En intégrant les Objectifs de Développement Durable (ODD) dans les ateliers de Prospective, l’Organisation se donne les moyens de se projeter dans un avenir régénératif, contributif.

La Prospective permet à la Gouvernance qui la pratique d’anticiper les changements pour faire converger les ODD avec les objectifs financiers, afin de se transformer avant d’en subir les contraintes.

« Les exemples récents d’entreprises disparues sont hélas nombreux, faute d’analyse prospective et de capacité à se projeter et se transformer. »

Plusieurs méthodes sont disponibles pour considérer les risques liés à l’incertitude. C’est en les identifiant et en analysant les moteurs du changement et les risques que les mutations d’environnement font peser sur l’Organisation que les Scénarios des Futurs sont élaborés.

La construction de ces scénarios fournit des indications sur l’avenir de l’Organisation, permettant ainsi d’en révéler les forces, faiblesses, menaces ou opportunités, en vue de l’élaboration des stratégies. C’est cette analyse qui placera la Gouvernance certainement face à des choix difficiles quant à l’évolution du modèle économique de l’Organisation, faisant inévitablement intervenir l’éthique en arbitre de l’avenir.

D’une façon ou d’une autre, les changements attendus sont en relation avec les rejets de CO2, les limitations de quantité de matière et la façon de permettre à l’espèce humaine de perdurer. Ces sujets peuvent paraitre éloignés des objectifs spécifiques de l’Organisation mais la finalité reste constante, comment faire mieux avec moins dans le contexte actuel et projeté.

Objectifs de développement durable
La triple bottom line, ou en français triple performance, triple résultat ou triple bilan, est la transposition de la notion de développement durable en entreprise.

Des entreprises qui alignent leurs objectifs financiers sur les objectifs de développement durable (ODD) sont disponibles. Par exemple, l’aéroport d’Heathrow, que nous connaissons bien, dispose d’un plan qui vise un impact net zero en 2050, basé sur l’observation que personne ne prendra l’avion à destination des côtes, villes ou îles tropicales qui sont submergées par les eaux.

En matière de références, la Global Reporting Initiative (GRI) fournit des lignes directrices aux entreprises pour rendre compte de leur performance en matière de développement durable de manière transparente et normalisée. Et en 2022, plus de 680 institutions financières ont exigé de leurs clients de révéler leur impact environnemental (ADEME, Laurent Babikian). Le mouvement est en marche.
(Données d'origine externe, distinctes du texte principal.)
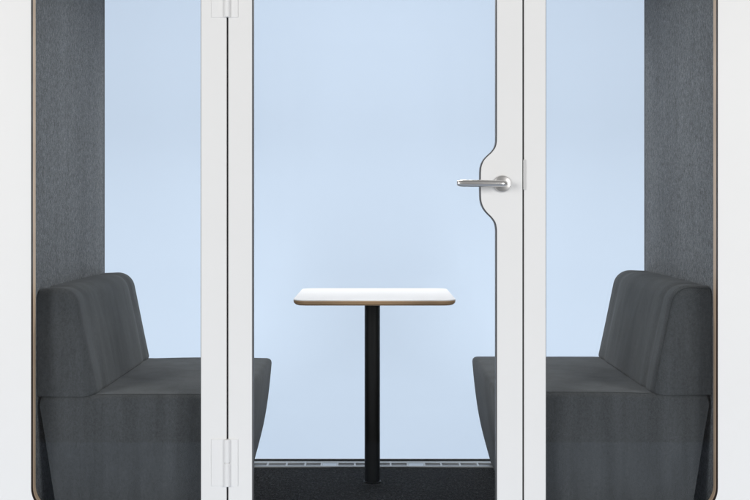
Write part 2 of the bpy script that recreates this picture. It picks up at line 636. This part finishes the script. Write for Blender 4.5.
# sewn seam round the end panel, just below the rounded edge
for yy in (BY0 + 0.0165, BY1 - 0.0165):
    loop = [(1.1405 - (1.1405 - u) * (1 - 0.0005 / 0.71), 0.004 + (z - 0.004) * (1 - 0.0005 / 0.445)) for u, z in resample(ccw(seat_poly), 0.03)]
    loop = [seat_soft(u, z, yy) for u, z in loop]
    bm = bmesh.new()
    pts3 = [Vector((u, yy, z)) for u, z in loop]
    n = len(pts3)
    rows = []
    for i in range(n):
        t = (pts3[(i + 1) % n] - pts3[i - 1]).normalized()
        s = Vector((0, 1, 0))
        q = t.cross(s)
        rows.append([bm.verts.new(pts3[i] + (s * math.cos(k * math.pi / 3) + q * math.sin(k * math.pi / 3)) * 0.0011) for k in range(6)])
    for i in range(n):
        for k in range(6):
            bm.faces.new((rows[i][k], rows[i][(k + 1) % 6], rows[(i + 1) % n][(k + 1) % 6], rows[(i + 1) % n][k]))
    obj('piping', bm, M['piping'], seat, smooth=True)

back_poly = round_poly([(0.945, 0.444, 0.014), (1.0230, 0.814, 0.068), (1.1505, 0.809, 0.010), (1.1505, 0.4460, 0.004)])


def back_soft(u, z, y):
    t = (z - 0.45) / 0.36
    if u < 1.06 and 0.02 < t < 0.98:
        u -= 0.004 * math.sin(math.pi * t) * math.sin((y - BY0) / (BY1 - BY0) * math.pi)
        u += 0.0012 * math.sin(y * 21 + z * 7) * math.sin(math.pi * t)
    return u, z


br = obj('backrest', cushion(back_poly, BY0 + 0.002, BY1 - 0.002, 0.030,
                             dent=[(BY0 + 0.118, 0.024, 0.0070), (BY1 - 0.118, 0.026, 0.0045)], extra=back_soft, about=(1.1505, 0.410, 0.17, 0.40)), M['fabric'], bench, smooth=True)
loop = [(1.1505 - (1.1505 - u) * (1 - 0.0075 / 0.17), 0.41 + (z - 0.41) * (1 - 0.0075 / 0.40)) for u, z in resample(ccw(back_poly), 0.03)]
bm = bmesh.new()
yy = BY0 + 0.002 + 0.0088
pts3 = [Vector((u, yy, z)) for u, z in loop]
n = len(pts3)
rows = []
for i in range(n):
    t = (pts3[(i + 1) % n] - pts3[i - 1]).normalized()
    s = Vector((0, 1, 0))
    q = t.cross(s)
    rows.append([bm.verts.new(pts3[i] + (s * math.cos(k * math.pi / 3) + q * math.sin(k * math.pi / 3)) * 0.0011) for k in range(6)])
for i in range(n):
    for k in range(6):
        bm.faces.new((rows[i][k], rows[i][(k + 1) % 6], rows[(i + 1) % n][(k + 1) % 6], rows[(i + 1) % n][k]))
obj('piping', bm, M['piping'], br, smooth=True)


def copy_tree(o, parent=None):
    c = o.copy()
    COL.objects.link(c)
    if parent:
        c.parent = parent
    for ch in [q for q in bpy.data.objects if q.parent == o]:
        copy_tree(ch, c)
    return c


# the prototype is the one on the right (+x); the left one is its twin turned round to face it
bench['label'] = 'charcoal upholstered bench below the right felt wall, nearest the door handle'
twin = copy_tree(bench)
bench.location = (-0.0174, 0, 0)
bench.scale = (1.015, 1.0, 1.012)
twin.rotation_euler = (0, 0, math.pi)
twin.location = (-0.0161, BY0 + BY1, 0)
twin.scale = (0.986, 1.0, 1.0)
twin['label'] = 'charcoal upholstered bench below the left felt wall, on the hinged side of the door'

# ------------------------------------------------------------------ table
ZT = 4.40
table = thing('pedestal_table', (0, ZT, 0), 'square white tabletop with plywood edge on one black pole, between the two benches', 'table')
sq = rounded_rect(-0.303, 0.303, -0.293, 0.293, 0.05, 10)


def slab(levels):
    return loft([[(x, y, z + 0.005) for x, y in offset(sq, d)] for d, z in levels])


tt = obj('tabletop', slab([(0.0006, 0.7362), (0.0, 0.7368), (0.0, 0.7392), (0.0008, 0.740)]), M['table_white'], table)
obj('plywood_edge', slab([(0.030, 0.7165), (0.017, 0.7178), (0.0095, 0.7200), (0.0045, 0.7235), (0.0015, 0.7275), (0.0006, 0.7310), (0.0004, 0.7361)]), M['ply_table'], tt)
px = PX(372.3, ZT)
obj('pole', lathe([(0.0305, 0.006), (0.0305, 0.7105), (0.0305, 0.711)], 'Z', 64, (px, 0, 0)), M['pole'], table, smooth=True)
obj('mounting_plate', boxes((px - 0.11, px + 0.11, -0.11, 0.11, 0.7115, 0.7210)), M['pole'], table, 0.002)
obj('foot_collar', lathe([(0.0345, 0.0002), (0.0345, 0.0045), (0.0325, 0.0058)], 'Z', 64, (px, 0, 0)), M['pole'], table, smooth=True)

# ------------------------------------------------------------------ setting
bm = bmesh.new()
prof = [(2.1, -0.056)] + [(4.9 + 2.9 * math.sin(math.radians(a)), -0.056 + 2.9 * (1 - math.cos(math.radians(a)))) for a in range(0, 91, 2)] + [(7.8, 4.6)]
rows = [[bm.verts.new((x, y, z)) for y, z in prof] for x in (-7.0, 7.0)]
for i in range(len(prof) - 1):
    bm.faces.new((rows[0][i], rows[1][i], rows[1][i + 1], rows[0][i + 1]))
bd = obj('backdrop', bm, M['backdrop'], smooth=True)
bd['kind'] = 'structure'
bd['label'] = 'plain pale blue backdrop sweeping up behind the booth'
bm = bmesh.new()
bm.faces.new([bm.verts.new(p) for p in ((-14, -14, -0.062), (14, -14, -0.062), (14, 14, -0.062), (-14, 14, -0.062))])
fo = obj('floor', bm, M['floor'])
fo['kind'] = 'structure'
fo['label'] = 'plain grey floor under the booth'


# ------------------------------------------------------------------ light
def area(name, loc, target, sx, sy, power, color=(1, 1, 1)):
    l = bpy.data.lights.new(name, 'AREA')
    l.shape = 'RECTANGLE'
    l.size, l.size_y = sx, sy
    l.energy = power
    l.color = color
    o = bpy.data.objects.new(name, l)
    COL.objects.link(o)
    o.location = loc
    o.rotation_euler = (Vector(target) - Vector(loc)).to_track_quat('-Z', 'Y').to_euler()
    return o


area('softbox', (-5.6, -3.0, 2.2), (0, 3.7, 1.0), 3.0, 3.0, 316)
area('softbox', (5.6, -3.0, 2.2), (0, 3.7, 1.0), 3.0, 3.0, 316)
area('backdrop_lamp', (0, 5.4, 7.5), (0, 5.9, 0.0), 7.0, 1.5, 45)
area('backdrop_lamp', (0, 5.0, 3.3), (0, 7.8, 1.3), 6.5, 0.4, 27)
area('backdrop_lamp', (0, 5.15, 3.5), (0, 5.3, 0.0), 5.0, 0.4, 57)
area('booth_lamp', (0, 4.40, 2.104), (0, 4.40, 0), 0.66, 0.16, 14, (1, 0.98, 0.95))

w = bpy.data.worlds.new('World')
sc.world = w
w.use_nodes = True
bgn = w.node_tree.nodes['Background']
bgn.inputs['Color'].default_value = (1, 1, 1, 1)
bgn.inputs['Strength'].default_value = 0.31

# ------------------------------------------------------------------ camera
cam = bpy.data.cameras.new('camera')
cam.sensor_width = 36
cam.lens = F / 750 * 36
cam.shift_x = (375 - CX) / 750
cam.shift_y = (HY - 250) / 750
cam.clip_start = 0.05
cam.clip_end = 100
co = bpy.data.objects.new('camera', cam)
COL.objects.link(co)
co.location = (0, 0, H)
co.rotation_euler = (math.radians(90), 0, 0)
sc.camera = co

sc.view_settings.view_transform = 'Standard'
sc.view_settings.look = 'None'
sc.view_settings.exposure = 0
sc.view_settings.gamma = 1
sc.cycles.use_denoising = True
sc.cycles.max_bounces = 12
sc.cycles.transparent_max_bounces = 24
La Prospective est cette anticipation qui confère à l’Organisation la résilience nécessaire à maintenir son activité au-delà de l’horizon du prévisible. Intégrer les ODD est une façon d’assurer que les consommateurs de demain seront toujours présents.

C’est bien l’esprit de cette CSRD : par la double matérialité, introduire une convergence des objectifs du Vivant avec l’Economie.